HESS: I had it as a minor subject and I'm definitely a computer scientist, which helps. And if the task is 3 to the power of 120,000 - the result is a number with more than 57,000 digits - I'm grateful that I don't have to work it out by hand. However, you first have to teach the computer to calculate something like this as quickly as possible using tricks. It only needs milliseconds to do it. Even when it comes to displaying the irregular number pi to the 3000th decimal place, for example. (Types) Here, the number no longer fits on my computer screen - and I know there's something after the last digit 6, so I have an inaccuracy in there.

QUESTION: So you can't calculate pi exactly even with a computer, because the number never ends.

HESS: In numerics, you're satisfied if the first 20 decimal places are correct. For example, when specifying the length of a bridge in metres, six decimal places should be enough, which means a thousandth of a millimetre. It's different for us in computer maths, we need greater precision. Because sometimes these numbers become whole numbers again, which should of course be correct.

QUESTION: If it's about multiplication - is that possibly the "complex multiplication" that you will now be working on in your new DFG project?

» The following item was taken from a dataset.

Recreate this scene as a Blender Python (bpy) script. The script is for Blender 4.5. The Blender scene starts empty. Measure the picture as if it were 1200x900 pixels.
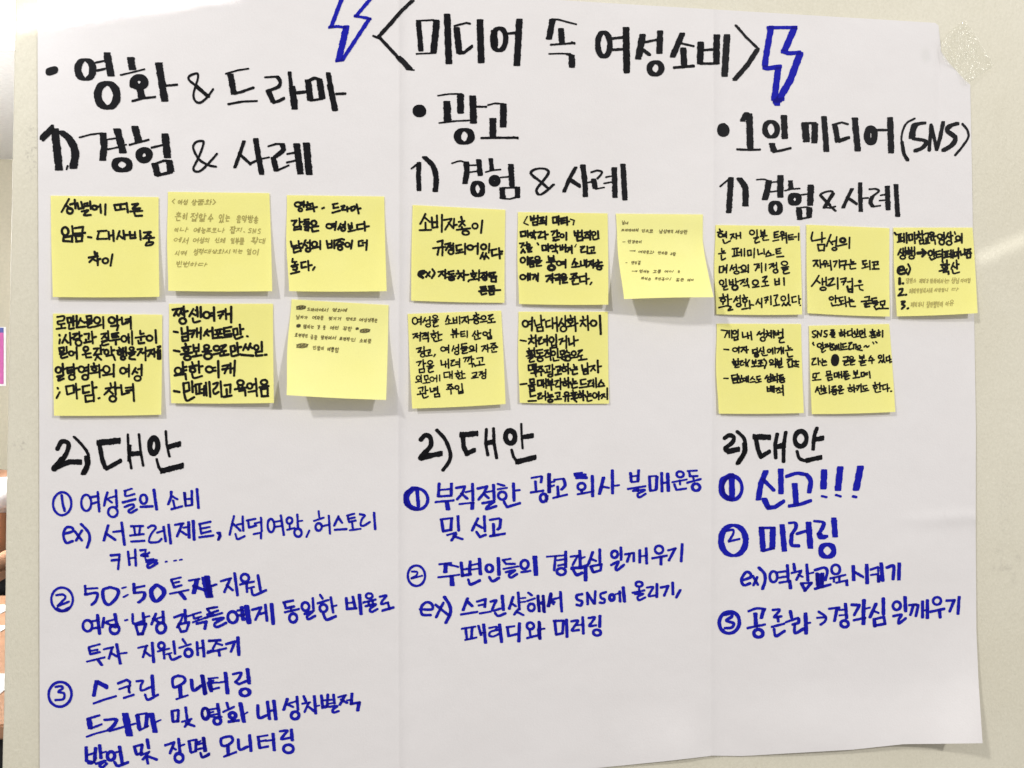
import bpy, bmesh, math, random
import numpy as np
from mathutils import Vector, Matrix, noise
random.seed(7)
RNG = np.random.default_rng(11)
C = bpy.context.scene.collection
scene = bpy.context.scene

# ------------------------------------------------------------------ camera
F_PX = 924.0
YAW = math.radians(7.3)
DIST = 0.64
EYE_H = 1.40
cam_d = bpy.data.cameras.new('camera'); cam = bpy.data.objects.new('camera', cam_d); C.objects.link(cam)
cam_d.sensor_width = 36; cam_d.lens = 36 * F_PX / 1200; cam_d.clip_start = 0.01; cam_d.clip_end = 60
cam.location = (-math.sin(YAW) * DIST, -math.cos(YAW) * DIST, EYE_H)
cam.rotation_euler = (math.pi / 2, 0, -YAW)
scene.camera = cam
CAM = np.array(cam.location); FWD = np.array([math.sin(YAW), math.cos(YAW), 0.]); RGT = np.array([math.cos(YAW), -math.sin(YAW), 0.])

# ------------------------------------------------------------------ light of the room
w = bpy.data.worlds.new('World'); scene.world = w; w.use_nodes = True
nt = w.node_tree; nt.nodes.clear()
out = nt.nodes.new('ShaderNodeOutputWorld'); bg = nt.nodes.new('ShaderNodeBackground')
tc = nt.nodes.new('ShaderNodeTexCoord'); sp = nt.nodes.new('ShaderNodeSeparateXYZ'); mr = nt.nodes.new('ShaderNodeMapRange')
cr = nt.nodes.new('ShaderNodeValToRGB')
nt.links.new(tc.outputs['Generated'], sp.inputs[0]); nt.links.new(sp.outputs['Z'], mr.inputs[0])
mr.inputs[1].default_value = -1; mr.inputs[2].default_value = 1
nt.links.new(mr.outputs[0], cr.inputs[0])
cr.color_ramp.elements[0].color = (1.08, 1.055, 1.05, 1); cr.color_ramp.elements[1].color = (0.82, 0.81, 0.795, 1)
nt.links.new(cr.outputs[0], bg.inputs[0]); bg.inputs[1].default_value = 0.645
nt.links.new(bg.outputs[0], out.inputs[0])

def area(name, loc, target, sx, sy, power, color, spread=math.pi, roll=0.0):
    l = bpy.data.lights.new(name, 'AREA'); l.shape = 'RECTANGLE'; l.size = sx; l.size_y = sy
    l.energy = power; l.color = color; l.spread = spread
    o = bpy.data.objects.new(name, l); C.objects.link(o); o.location = loc
    q = (Vector(target) - Vector(loc)).to_track_quat('-Z', 'Y')
    o.rotation_euler = (q @ Matrix.Rotation(roll, 3, 'Z').to_quaternion()).to_euler()
    return o
L1 = area('ceiling_light_left', (-2.25, -2.50, EYE_H + 2.20), (0, 0, EYE_H), 0.20, 0.24, 68, (1, 0.98, 0.95))
L2 = area('ceiling_light_right', (2.00, -3.05, EYE_H + 1.70), (0, 0, EYE_H), 0.20, 0.20, 63, (1, 0.98, 0.95))
WP = lambda px, py: CAM + (FWD + (px - 600) / F_PX * RGT - (py - 450) / F_PX * np.array([0, 0, 1.])) * (-CAM[1] / (FWD + (px - 600) / F_PX * RGT)[1])
g = WP(-45, -35)
L3 = area('corner_glare_fill', (g[0], -.115, g[2]), (g[0] + .03, 0, g[2] - .02), .08, .08, .062, (0.95, 0.98, 1))  # added light without a real lamp: whitens the upper left corner like lens bloom
def sliver(name, a, b, width, frm, dist, power):
    # added unseen light, nearly parallel, that draws a slanting streak on the wall
    A = Vector(WP(*a)); B = Vector(WP(*b)); mid = (A + B) / 2; d = Vector(frm).normalized()
    z = d; x = (B - A); L = x.length; x = (x - z * x.dot(z)).normalized(); y = z.cross(x)
    l = bpy.data.lights.new(name, 'AREA'); l.shape = 'RECTANGLE'; l.size = L; l.size_y = width; l.energy = power; l.spread = math.radians(.7)
    o = bpy.data.objects.new(name, l); C.objects.link(o)
    o.matrix_world = Matrix.Translation(mid + d * dist) @ Matrix((x, y, z)).transposed().to_4x4()
    return o
sliver('added_streak_left', (-70, 41), (275, -7), .010, (-.35, -1, .55), 1.3, .0100)
sliver('added_streak_right', (1146, 304), (1320, 226), .006, (-.35, -1, .55), 1.3, .0016)

scene.view_settings.view_transform = 'Standard'; scene.view_settings.look = 'None'
scene.view_settings.exposure = 0.0; scene.view_settings.gamma = 1
scene.cycles.max_bounces = 6; scene.cycles.use_denoising = True

# ------------------------------------------------------------------ helpers
def ray(px, py):
    px = np.asarray(px, float); py = np.asarray(py, float)
    a = (px - 600) / F_PX; b = -(py - 450) / F_PX
    return FWD[None, :] + a.reshape(-1, 1) * RGT[None, :] + b.reshape(-1, 1) * np.array([0, 0, 1.])
def on_wall(px, py, h=0.0):
    """points standing h (m) out from the wall plane y = 0"""
    d = ray(px, py); h = np.broadcast_to(np.asarray(h, float).reshape(-1), (len(d),))
    t = (-h - CAM[1]) / d[:, 1]
    return CAM[None, :] + d * t[:, None]
def at_depth(px, py, depth):
    return Vector((CAM + ray([px], [py])[0] * depth).tolist())

def link(name, verts, faces, mat, parent=None, smooth=False):
    me = bpy.data.meshes.new(name)
    me.from_pydata([tuple(map(float, v)) for v in verts], [], faces); me.materials.append(mat)
    if smooth:
        me.polygons.foreach_set('use_smooth', [True] * len(me.polygons))
    me.update()
    o = bpy.data.objects.new(name, me); C.objects.link(o)
    if parent is not None: o.parent = parent
    return o
def tag(o, label=None, cat=None, group=None, kind=None):
    if label: o['label'] = label
    if cat: o['category'] = cat
    if group: o['group'] = group
    if kind: o['kind'] = kind
    return o

class Mat:
    def __init__(s, name):
        s.m = bpy.data.materials.new(name); s.m.use_nodes = True; s.nt = s.m.node_tree
        s.b = s.nt.nodes['Principled BSDF']; s.out = s.nt.nodes['Material Output']
    def n(s, t, **kw):
        x = s.nt.nodes.new(t)
        for k, v in kw.items():
            if isinstance(k, str) and hasattr(x, k): setattr(x, k, v)
        return x
    def l(s, a, b): s.nt.links.new(a, b)
    def noise(s, scale, detail=6, rough=.6, stretch=None):
        t = s.n('ShaderNodeTexCoord'); x = s.n('ShaderNodeTexNoise'); x.inputs['Scale'].default_value = scale
        x.inputs['Detail'].default_value = detail; x.inputs['Roughness'].default_value = rough
        mp = s.n('ShaderNodeMapping'); s.l(t.outputs['Object'], mp.inputs[0]); s.l(mp.outputs[0], x.inputs[0])
        if stretch: mp.inputs['Scale'].default_value = stretch
        return x.outputs['Fac']
    def ramp(s, fac, stops):
        r = s.n('ShaderNodeValToRGB'); s.l(fac, r.inputs[0]); e = r.color_ramp.elements
        while len(e) < len(stops): e.new(0.5)
        for k, (p, c) in enumerate(stops):
            e[k].position = p; e[k].color = (*c, 1) if len(c) == 3 else c
        return r.outputs[0]
    def mix(s, fac, a, b, mode='MIX'):
        x = s.n('ShaderNodeMix'); x.data_type = 'RGBA'; x.blend_type = mode
        for k, v in ((0, fac), (6, a), (7, b)):
            if hasattr(v, 'links'): s.l(v, x.inputs[k])
            else: x.inputs[k].default_value = v if k == 0 else (*v, 1)
        return x.outputs[2]
    def color(s, c):
        if hasattr(c, 'links'): s.l(c, s.b.inputs['Base Color'])
        else: s.b.inputs['Base Color'].default_value = (*c, 1)
    def bump(s, fac, strength, dist):
        b = s.n('ShaderNodeBump'); b.inputs['Strength'].default_value = strength; b.inputs['Distance'].default_value = dist
        s.l(fac, b.inputs['Height'])
        if s.b.inputs['Normal'].links: s.l(s.b.inputs['Normal'].links[0].from_socket, b.inputs['Normal'])
        s.l(b.outputs[0], s.b.inputs['Normal'])
    def set(s, **kw):
        for k, v in kw.items(): s.b.inputs[k.replace('_', ' ')].default_value = v
        return s

M = {}
def mk_paper():
    m = Mat('drawing_paper')
    base = m.mix(m.ramp(m.noise(9, 4), [(.3, (0, 0, 0)), (.7, (1, 1, 1))]), (.758, .732, .728), (.784, .760, .760))
    fine = m.ramp(m.noise(900, 3), [(.25, (.965, .965, .965)), (.75, (1, 1, 1))])
    c = m.mix(1.0, base, fine, 'MULTIPLY')
    # faint grey thumb mark near the upper right corner
    t = m.n('ShaderNodeTexCoord'); g = WP(1083, 66); mp = m.n('ShaderNodeMapping'); mp.vector_type = 'TEXTURE'
    mp.inputs['Location'].default_value = (g[0], 0, g[2]); mp.inputs['Scale'].default_value = (.0065, 1, .0085)
    m.l(t.outputs['Object'], mp.inputs[0]); vl = m.n('ShaderNodeVectorMath'); vl.operation = 'LENGTH'; m.l(mp.outputs[0], vl.inputs[0])
    c2 = m.mix(m.ramp(vl.outputs['Value'], [(.35, (.5, .5, .5)), (1.0, (0, 0, 0))]), c, (.66, .65, .63))
    m.color(c2); m.set(Roughness=.72); m.b.inputs['Specular IOR Level'].default_value = .25
    m.bump(m.noise(650, 5), .25, .0004); m.bump(m.noise(14, 3, .5), .5, .0035)
    return m.m
M['paper'] = mk_paper()
def mk_note(name, a, b):
    m = Mat(name)
    c = m.mix(m.ramp(m.noise(25, 3), [(.3, (0, 0, 0)), (.7, (1, 1, 1))]), a, b)
    c = m.mix(1.0, c, m.ramp(m.noise(1100, 3), [(.25, (.95, .95, .95)), (.75, (1, 1, 1))]), 'MULTIPLY')
    m.color(c); m.set(Roughness=.65); m.b.inputs['Specular IOR Level'].default_value = .25
    m.bump(m.noise(800, 4), .2, .0003); m.bump(m.noise(40, 2), .25, .001)
    tr = m.n('ShaderNodeBsdfTranslucent'); m.l(c, tr.inputs[0]); mx = m.n('ShaderNodeMixShader'); mx.inputs[0].default_value = .16
    m.l(m.b.outputs[0], mx.inputs[1]); m.l(tr.outputs[0], mx.inputs[2]); m.l(mx.outputs[0], m.out.inputs[0])
    return m.m
M['note'] = mk_note('yellow_note_paper', (.965, .915, .300), (.98, .935, .335))
M['note_pale'] = mk_note('pale_yellow_note_paper', (.975, .94, .35), (.985, .955, .385))
def mk_ink(name, single, double, rough, spec, dry=0.0):
    m = Mat(name)
    at = m.n('ShaderNodeAttribute'); at.attribute_name = 'ink'
    c = m.mix(at.outputs['Fac'], single, double)
    c = m.mix(m.ramp(m.noise(160, 5), [(.35, (0, 0, 0)), (.75, (1, 1, 1))]), c, m.mix(.5, c, single))
    m.color(c); m.set(Roughness=rough); m.b.inputs['Specular IOR Level'].default_value = spec
    m.bump(m.noise(700, 4), .2, .0002)
    return m.m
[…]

HESS: It has something to do with mathematical objects that involve multiplication with complex numbers. The root of -1 plays a role here. If you come from the Stone Age, you know one, two, three - you can count. Whether skins or bears... A mental increase then leads to 0 as a number. The next step is to solve equations. But x+7=3, that's not possible. So minus numbers come into play. Then you move from whole numbers to fractions, decimals and later to root expressions. For example, the root of 2. If you multiply this number by itself, i.e. square it, you get 2 again. Sometimes, however, there are equations that cannot be solved even with these numbers. And what have we done over the past 2000 years? Whenever an equation could not be solved, we expanded the number range. We built a new type of number - like the root of -1 - and then everything was fine. This is how complex numbers are created, which can also be multiplied together.

QUESTION: You just have to reach the right level of abstraction.

HESS: Yes, and that was around the 18th century. Then it was said that the root of -1 is called i, and i squared gives -1. Even then there was relatively strong opposition, people didn't go along with it as easily as perhaps with the other things, because it seemed too abstract to them. That's why it's called i, "imaginary unit" - and seems to be less easily acceptable.

QUESTION: At this point, I actually have a problem following you...

HESS: And why is that? It could also be because the basic rules of the game are or were not so clear. What is the framework, what is admissible, what is not? That became clear from the end of the 19th century, and now it's no problem to calculate with these figures.

QUESTION: And this is what your new DFG project is about?

HESS: Among other things, it is based on complex numbers, let's put it that way. Such numbers are used in many fields, for example in electrical engineering, and are commonplace, so to speak. In school, however, the subject often causes stomach ache, if it is dealt with at all, probably for similar reasons as in the 18th century.

QUESTION: And how do you explain to your children what you do?

HESS: (Smiles) Not at all to my four-year-old daughter. I can hardly explain it to my nine-year-old son either. Especially with children, you realise that somehow it doesn't work at all. You also notice it in yourself, you can only ever proceed step by step. You can only ever take one step further, based on what you already know. As soon as you take two or more steps, you don't realise it anymore. This incremental nature of being left behind as soon as the gap becomes too big - that's what characterises mathematics.